I have read papers for my bachelor's thesis that compared rust and c on x86-64 in terms of performance. It showed that C is a little or significantly faster, depending on the type of workload.

This is likely due to some runtime checks the rust compiler adds, and modified rust compilers that added less runtime checks led to about the same performance.

However, the performance is still very good for both languages (native machine code being executed), and in the same order of magnitude.

My own measurements for the armv6m architecture with an STM-32 showed that rust may even be faster in some cases, since the optimizing of the rust compiler was better, at least for that setup and for the CRC-32 algorithm.

[–] trevor@lemmy.blahaj.zone 1 points 8 hours ago* (last edited 6 hours ago)

Unless you're talking about some sort of reference counting, which has to be explicitly added by the programmer in cases where doing so is required for memory safety, I'm not sure what runtime checks you're referring to?

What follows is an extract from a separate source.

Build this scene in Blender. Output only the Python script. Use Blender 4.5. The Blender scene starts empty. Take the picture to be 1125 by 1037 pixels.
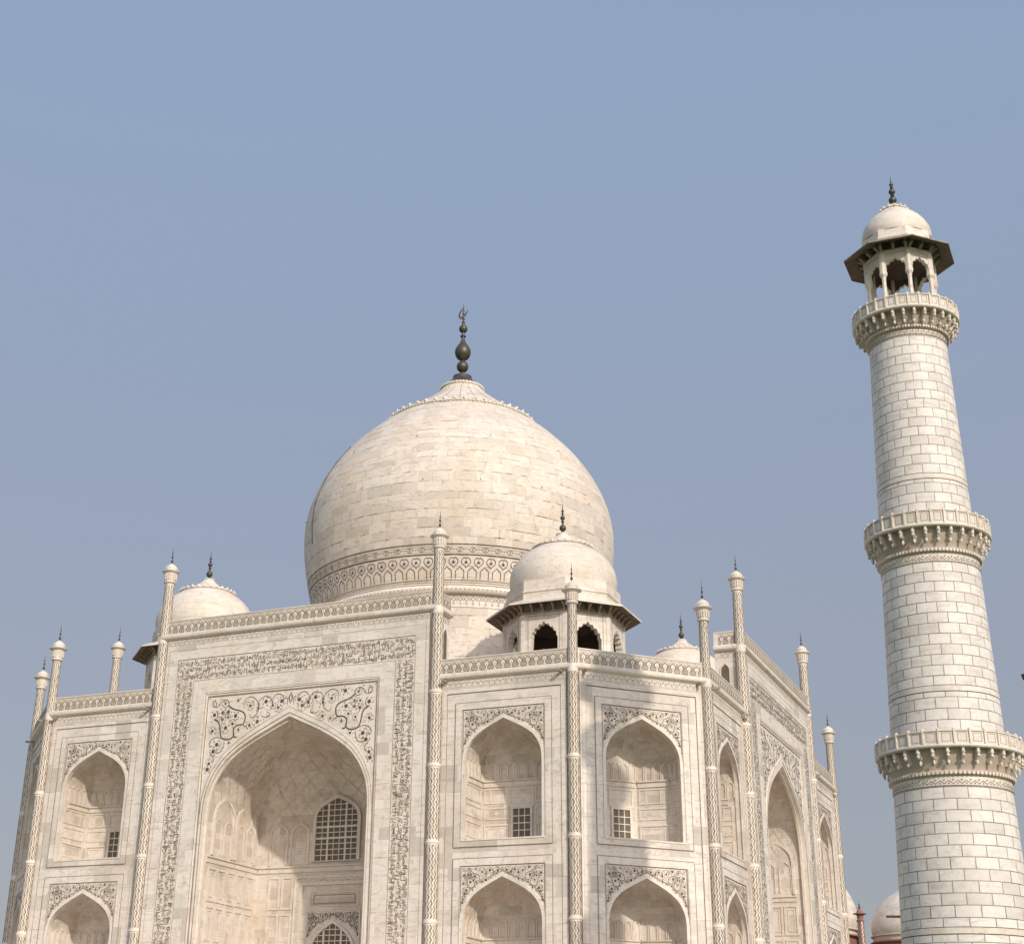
import bpy, math, random
import mathutils
from math import sin, cos, pi, radians, atan2, hypot, sqrt
from mathutils import Vector, Matrix

sc = bpy.context.scene
COL = sc.collection

# ------------------------------------------------------------------ camera
CAM = Vector((55.393, -122.232, -3.868))
YAW, PIT, ROL = 0.42276, 0.42462, 0.01812
CAMPARAMS = None
F_ = Vector((-sin(YAW)*cos(PIT), cos(YAW)*cos(PIT), sin(PIT)))
R_ = Vector((cos(YAW), sin(YAW), 0)); U_ = R_.cross(F_)
R2 = cos(ROL)*R_ + sin(ROL)*U_; U2 = -sin(ROL)*R_ + cos(ROL)*U_
cam = bpy.data.cameras.new('camera'); co = bpy.data.objects.new('camera', cam); COL.objects.link(co)
m = Matrix((R2, U2, -F_)).transposed().to_4x4(); m.translation = CAM
co.matrix_world = m
cam.sensor_fit = 'HORIZONTAL'; cam.sensor_width = 36; cam.lens = 1678.106/1125*36
cam.shift_x = (562.5-511.567)/1125; cam.shift_y = (444.681-518.5)/1125
cam.clip_start = 0.5; cam.clip_end = 6000
sc.camera = co

# ------------------------------------------------------------------ light
SUN_AZ, SUN_EL = radians(-41.6), radians(28.0)
w = bpy.data.worlds.new('World'); sc.world = w; w.use_nodes = True
nt = w.node_tree; bg = nt.nodes['Background']
sky = nt.nodes.new('ShaderNodeTexSky'); sky.sky_type = 'NISHITA'; sky.sun_disc = False
sky.sun_elevation = SUN_EL; sky.sun_rotation = atan2(cos(SUN_AZ), sin(SUN_AZ))
sky.air_density = 1.0; sky.dust_density = 2.0; sky.ozone_density = 3.0; sky.altitude = 0
# hazy air: bluer overhead, grey low down, brighter towards the sun (forward scattering)
def wn(t, **k):
    n = nt.nodes.new(t)
    for a, b in k.items(): setattr(n, a, b)
    return n
tcw = wn('ShaderNodeTexCoord'); nrm = wn('ShaderNodeVectorMath', operation='NORMALIZE'); nt.links.new(tcw.outputs['Generated'], nrm.inputs[0])
sep = wn('ShaderNodeSeparateXYZ'); nt.links.new(nrm.outputs[0], sep.inputs[0])
mr = wn('ShaderNodeMapRange', interpolation_type='SMOOTHSTEP'); nt.links.new(sep.outputs[2], mr.inputs[0]); mr.inputs[1].default_value = -0.02; mr.inputs[2].default_value = 0.72
veil = wn('ShaderNodeMix', data_type='RGBA'); nt.links.new(mr.outputs[0], veil.inputs[0])
veil.inputs[6].default_value = (2.52, 2.36, 2.34, 1); veil.inputs[7].default_value = (2.30, 3.02, 4.25, 1)
dt = wn('ShaderNodeVectorMath', operation='DOT_PRODUCT'); nt.links.new(nrm.outputs[0], dt.inputs[0])
dt.inputs[1].default_value = (cos(SUN_AZ)*cos(SUN_EL), sin(SUN_AZ)*cos(SUN_EL), sin(SUN_EL))
mx = wn('ShaderNodeMath', operation='MAXIMUM'); nt.links.new(dt.outputs['Value'], mx.inputs[0]); mx.inputs[1].default_value = 0
pw = wn('ShaderNodeMath', operation='POWER'); nt.links.new(mx.outputs[0], pw.inputs[0]); pw.inputs[1].default_value = 2.5
gl = wn('ShaderNodeMath', operation='MULTIPLY_ADD'); nt.links.new(pw.outputs[0], gl.inputs[0]); gl.inputs[1].default_value = 1.0; gl.inputs[2].default_value = 0.0
gc = wn('ShaderNodeVectorMath', operation='SCALE'); gc.inputs[0].default_value = (10.2, 9.3, 8.5); nt.links.new(gl.outputs[0], gc.inputs['Scale'])
vs = wn('ShaderNodeVectorMath', operation='ADD'); nt.links.new(veil.outputs[2], vs.inputs[0]); nt.links.new(gc.outputs[0], vs.inputs[1])
hz = wn('ShaderNodeMix', data_type='RGBA'); hz.inputs[0].default_value = 0.80
nt.links.new(sky.outputs[0], hz.inputs[6]); nt.links.new(vs.outputs[0], hz.inputs[7]); nt.links.new(hz.outputs[2], bg.inputs[0])
bg.inputs[1].default_value = 0.10
sl = bpy.data.lights.new('sun', 'SUN'); so = bpy.data.objects.new('sun', sl); COL.objects.link(so)
sl.energy = 2.0; sl.angle = radians(1.1); sl.color = (1.0, 0.90, 0.78)
d = Vector((cos(SUN_AZ)*cos(SUN_EL), sin(SUN_AZ)*cos(SUN_EL), sin(SUN_EL)))
so.rotation_euler = d.to_track_quat('Z', 'Y').to_euler(); so.location = d*300
sc.view_settings.view_transform = 'Standard'; sc.view_settings.look = 'None'
sc.view_settings.exposure = 0.50; sc.view_settings.gamma = 1.0

# ------------------------------------------------------------------ materials
MATS = {}
def newmat(name):
    mt = bpy.data.materials.new(name); mt.use_nodes = True; MATS[name] = mt
    return mt, mt.node_tree, mt.node_tree.nodes['Principled BSDF']
def N(nt, t, **k):
    n = nt.nodes.new(t)
    for a, b in k.items():
        if a in n.inputs: n.inputs[a].default_value = b
        else: setattr(n, a, b)
    return n
def mixc(nt, fac, a, b, blend='MIX'):
    n = nt.nodes.new('ShaderNodeMix'); n.data_type = 'RGBA'; n.blend_type = blend
    for s, v in ((n.inputs[0], fac), (n.inputs[6], a), (n.inputs[7], b)):
        if isinstance(v, (int, float, tuple)): s.default_value = (*v, 1) if isinstance(v, tuple) else v
        else: nt.links.new(v, s)
    return n.outputs[2]
def ramp(nt, src, a, b, lo=0.0, hi=1.0):
    n = nt.nodes.new('ShaderNodeMapRange'); n.inputs[1].default_value = a; n.inputs[2].default_value = b
    n.inputs[3].default_value = lo; n.inputs[4].default_value = hi; nt.links.new(src, n.inputs[0]); return n.outputs[0]
def mul(nt, a, b):
    n = nt.nodes.new('ShaderNodeMath'); n.operation = 'MULTIPLY'
    for s, v in ((n.inputs[0], a), (n.inputs[1], b)):
        if isinstance(v, (int, float)): s.default_value = v
        else: nt.links.new(v, s)
    return n.outputs[0]

def marble(name, c1, c2, joint, bw, bh, jw, jamount=1.0, patch=0.0, warp=0.8, vein=0.3, stain=0.35, staincol=(0.42, 0.33, 0.22), streak=0.25, bump=0.15, patchcol=(0.40, 0.38, 0.34), rough=0.5, jmin=0.15, mottle=0.62, jvert=0.4, pinkcol=(0.70, 0.565, 0.42), pink=0.25):
    mt, nt, bs = newmat(name); L = nt.links.new
    c1 = (c1[0], c1[1]*1.003, c1[2]*1.06); c2 = (c2[0]*1.02, c2[1]*1.025, c2[2]*1.09); staincol = (staincol[0]*1.08, staincol[1]*1.08, staincol[2]*1.12)
    uv = N(nt, 'ShaderNodeUVMap'); oi = N(nt, 'ShaderNodeObjectInfo')
    add = N(nt, 'ShaderNodeVectorMath', operation='ADD'); sc3 = N(nt, 'ShaderNodeVectorMath', operation='MULTIPLY')
    L(oi.outputs['Random'], sc3.inputs[0]); sc3.inputs[1].default_value = (bw*17.0, bh*40.0, 0)
    fl = N(nt, 'ShaderNodeVectorMath', operation='SNAP'); L(sc3.outputs[0], fl.inputs[0]); fl.inputs[1].default_value = (bw, bh*2, 1)
    L(uv.outputs[0], add.inputs[0]); L(fl.outputs[0], add.inputs[1])
    if warp:                                          # slabs of uneven length and courses of uneven height
        sx = N(nt, 'ShaderNodeSeparateXYZ'); L(add.outputs[0], sx.inputs[0])
        nr = N(nt, 'ShaderNodeTexNoise', noise_dimensions='1D'); nr.inputs['Scale'].default_value = 0.45; nr.inputs['Detail'].default_value = 1
        L(sx.outputs[1], nr.inputs['W'])
        v2 = N(nt, 'ShaderNodeMath', operation='MULTIPLY_ADD'); L(nr.outputs['Fac'], v2.inputs[0]); v2.inputs[1].default_value = bh*2.2*warp; L(sx.outputs[1], v2.inputs[2])
        rw = N(nt, 'ShaderNodeMath', operation='DIVIDE'); L(v2.outputs[0], rw.inputs[0]); rw.inputs[1].default_value = bh
        fl2 = N(nt, 'ShaderNodeMath', operation='FLOOR'); L(rw.outputs[0], fl2.inputs[0])
        m7 = N(nt, 'ShaderNodeMath', operation='MULTIPLY'); L(fl2.outputs[0], m7.inputs[0]); m7.inputs[1].default_value = 5.37
        us = N(nt, 'ShaderNodeMath', operation='MULTIPLY'); L(sx.outputs[0], us.inputs[0]); us.inputs[1].default_value = 0.42/bw
        cb = N(nt, 'ShaderNodeCombineXYZ'); L(us.outputs[0], cb.inputs[0]); L(m7.outputs[0], cb.inputs[1])
        n2 = N(nt, 'ShaderNodeTexNoise'); n2.inputs['Scale'].default_value = 1; n2.inputs['Detail'].default_value = 0; L(cb.outputs[0], n2.inputs['Vector'])
        u2 = N(nt, 'ShaderNodeMath', operation='MULTIPLY_ADD'); L(n2.outputs['Fac'], u2.inputs[0]); u2.inputs[1].default_value = bw*2.0*warp; L(sx.outputs[0], u2.inputs[2])
        add = N(nt, 'ShaderNodeCombineXYZ'); L(u2.outputs[0], add.inputs[0]); L(v2.outputs[0], add.inputs[1])
    br = N(nt, 'ShaderNodeTexBrick', offset=0.5); L(add.outputs[0], br.inputs['Vector'])
    br.inputs['Color1'].default_value = (*c1, 1); br.inputs['Color2'].default_value = (*c2, 1); br.inputs['Mortar'].default_value = (*c1, 1)
    br.inputs['Scale'].default_value = 1; br.inputs['Brick Width'].default_value = bw; br.inputs['Row Height'].default_value = bh
    br.inputs['Mortar Size'].default_value = jw; br.inputs['Mortar Smooth'].default_value = 0.1; br.inputs['Bias'].default_value = -0.25
    col = br.outputs['Color']
    obj = N(nt, 'ShaderNodeTexCoord'); ofs = N(nt, 'ShaderNodeVectorMath', operation='ADD')
    o2 = N(nt, 'ShaderNodeVectorMath', operation='SCALE'); L(oi.outputs['Random'], o2.inputs[0]); o2.inputs['Scale'].default_value = 60
    L(obj.outputs['Object'], ofs.inputs[0]); L(o2.outputs[0], ofs.inputs[1])
    # second layer of odd slabs
    br2 = N(nt, 'ShaderNodeTexBrick', offset=0.37); L(add.outputs[0], br2.inputs['Vector'])
    br2.inputs['Color1'].default_value = (0, 0, 0, 1); br2.inputs['Color2'].default_value = (1, 1, 1, 1); br2.inputs['Mortar'].default_value = (0, 0, 0, 1)
    br2.inputs['Scale'].default_value = 1; br2.inputs['Brick Width'].default_value = bw; br2.inputs['Row Height'].default_value = bh
    br2.offset = 0.5; br2.inputs['Mortar Size'].default_value = 0.0; br2.inputs['Bias'].default_value = 0.0
    pf = ramp(nt, br2.outputs['Color'], 0.70, 0.95, 0, patch)
    col = mixc(nt, pf, col, patchcol)
    # veins
    nv = N(nt, 'ShaderNodeTexNoise', Scale=0.55, Detail=5.0, Roughness=0.6, Distortion=2.2)
    mp = N(nt, 'ShaderNodeMapping'); mp.inputs['Rotation'].default_value = (0.35, 0.75, 0.4); mp.inputs['Scale'].default_value = (0.8, 0.8, 3.0)
    vadd = N(nt, 'ShaderNodeVectorMath', operation='MULTIPLY_ADD'); L(br2.outputs['Color'], vadd.inputs[0]); vadd.inputs[1].default_value = (7, 11, 5); L(ofs.outputs[0], vadd.inputs[2])
    L(vadd.outputs[0], mp.inputs[0]); L(mp.outputs[0], nv.inputs['Vector'])
    vf = ramp(nt, nv.outputs['Fac'], 0.52, 0.70, 0, vein)
    col = mixc(nt, vf, col, (0.40, 0.36, 0.31))
    np_ = N(nt, 'ShaderNodeTexNoise', Scale=0.22, Detail=3.0); L(vadd.outputs[0], np_.inputs['Vector'])
    col = mixc(nt, ramp(nt, np_.outputs['Fac'], 0.48, 0.66, 0, pink), col, pinkcol)
    # stains
    ns = N(nt, 'ShaderNodeTexNoise', Scale=0.35, Detail=6.0, Roughness=0.65); L(ofs.outputs[0], ns.inputs['Vector'])
    col = mixc(nt, ramp(nt, ns.outputs['Fac'], 0.50, 0.78, 0, stain), col, staincol)
    mp2 = N(nt, 'ShaderNodeMapping'); mp2.inputs['Scale'].default_value = (1.6, 1.6, 0.12); L(ofs.outputs[0], mp2.inputs[0])
    nk = N(nt, 'ShaderNodeTexNoise', Scale=1.0, Detail=5.0, Roughness=0.7); L(mp2.outputs[0], nk.inputs['Vector'])
    col = mixc(nt, ramp(nt, nk.outputs['Fac'], 0.52, 0.75, 0, streak), col, (0.36, 0.31, 0.25))
    n4 = N(nt, 'ShaderNodeTexNoise', Scale=1.7, Detail=7.0, Roughness=0.72, Distortion=0.8); L(vadd.outputs[0], n4.inputs['Vector'])
    col = mixc(nt, ramp(nt, n4.outputs['Fac'], 0.53, 0.72, 0, mottle), col, (0.37, 0.315, 0.245))
    nf = N(nt, 'ShaderNodeTexNoise', Scale=6.0, Detail=4.0, Roughness=0.7); L(ofs.outputs[0], nf.inputs['Vector'])
    col = mixc(nt, ramp(nt, nf.outputs['Fac'], 0.35, 0.8, 0, 0.30), col, (0.42, 0.36, 0.28))
    # joints, broken up
    nj = N(nt, 'ShaderNodeTexNoise', Scale=1.1, Detail=3.0); L(ofs.outputs[0], nj.inputs['Vector'])
    jf = mul(nt, br.outputs['Fac'], ramp(nt, nj.outputs['Fac'], 0.46, 0.64, jamount*jmin, jamount))
    if warp:
        fr = N(nt, 'ShaderNodeMath', operation='FRACT'); L(rw.outputs[0], fr.inputs[0])
        h1 = ramp(nt, fr.outputs[0], 0.03, 0.06, 1, jvert); h2 = ramp(nt, fr.outputs[0], 0.94, 0.97, 0, 1-jvert)
        hs_ = N(nt, 'ShaderNodeMath', operation='ADD'); L(h1, hs_.inputs[0]); L(h2, hs_.inputs[1]); jf = mul(nt, jf, hs_.outputs[0])
    col = mixc(nt, jf, col, joint)
    L(col, bs.inputs['Base Color'])
    bs.inputs['Roughness'].default_value = rough; bs.inputs['Specular IOR Level'].default_value = 0.3
    bp = N(nt, 'ShaderNodeBump'); bp.inputs['Strength'].default_value = bump; bp.inputs['Distance'].default_value = 0.05
    L(nf.outputs['Fac'], bp.inputs['Height']); L(bp.outputs[0], bs.inputs['Normal'])
    return mt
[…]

From what I've seen, the performance of programs written in C and Rust are generally the same, more or less, with C or Rust coming out on top with roughly coinflip odds in a handful of cases. This feels like the primary differentiator in performance really comes down to the implementation of the person writing it, and less to do with any performance differences inherent to either language.

[–] ulterno@programming.dev 6 points 1 day ago

Well, you need to type more and you need to learn more things with Rust, before you can start making stuff.
But the additional work is to make it easier for you to make changes later, when you come back to it after a while.

So you might need to do more before hello world, but say if you have a complex library and want to use some function of it after learning Rust, it will be easier to not make some common mistakes.

A pretty good recent example of something that will cause a common mistake would be:
In the mongoc library, there is a function named mongoc_client_select_server and the pointer it returns requires destruction using mongoc_server_description_destroy. But it doesn't say so in the function's comments/documentation. So, I had to go into the function called by the function called by the function called by it, to find the function making said pointer and having a comment stating that the pointer made by it would require destruction by the user.
And the only reason I found that out was my obsession, but I had already made the mistake.